Veth mengakui bahwa tidaklah mudah untuk menemukan figur perempuan yang memerintah di Nusantara. Yang harus digaris bawahi adalah ungkapan Veth selanjutnya, “Yang paling mengagumkan dari semua contoh pemerintahan perempuan di Nusantara adalah Kerajaan Aceh Sumatera, suatu kerajaan yang mempunyai tempat yang sangat penting dalam sejarah!” 

Sangat kontras dengan putri-putri Aceh yang ada di hadapan saya saat ini. Saya melirik pramusaji itu sebentar, ia mungkin kesal dengan sikap saya. Kedua alis matanya bertaut. Pikiran saya kembali berkelana.

Bukan sebuah ‘romantisme sejarah’. Tapi, kita berharap warisan keagungan peradaban Aceh terdahulu bisa memberikan kontribusi pemikiran dan penyadaran terhadap generasi kini.
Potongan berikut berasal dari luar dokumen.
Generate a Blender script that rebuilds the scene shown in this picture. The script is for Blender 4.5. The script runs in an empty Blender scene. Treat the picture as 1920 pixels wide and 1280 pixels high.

Sehingga seatu saat, mungkin tidak lama lagi, akan terjadi ‘kelahiran kembali’, sebagaimana peradaban barat lahir dari puing-puing kehancuran peradaban Yunani – Romawi. “With disintegratio, kata Tonybee, comes rebirth”.

Bagaimana dengan Aceh? Apakah ‘tengkorak-tengkorak’ dari peradaban Aceh yang gemilang sudah lebur dengan tanah atau menjadi debu yang diterbangkan angin, hingga begitu ringkih dan tidak mampu untuk ‘lahir kembali’? Di mana perempuan Aceh yang seharusnya menjelma menjadi Ibu yang melahirkan peradaban baru itu? Berbagai pertanyaan berkecamuk di benak saya, kening ini berkerut. Dan kening pramusaji itupun ikut berkerut.

Dalam hati saya berharap, di luar sana. Di beranda rumah, di meunasah, di ruang kelas, di aula kampus, di kantor pererintahan, di balai desa, di rumah sakit, di pasar hingga di sawah, semoga masih banyak srikandi Aceh setangguh Malahayati dan seteguh Iman Cut Nyak Dhin. 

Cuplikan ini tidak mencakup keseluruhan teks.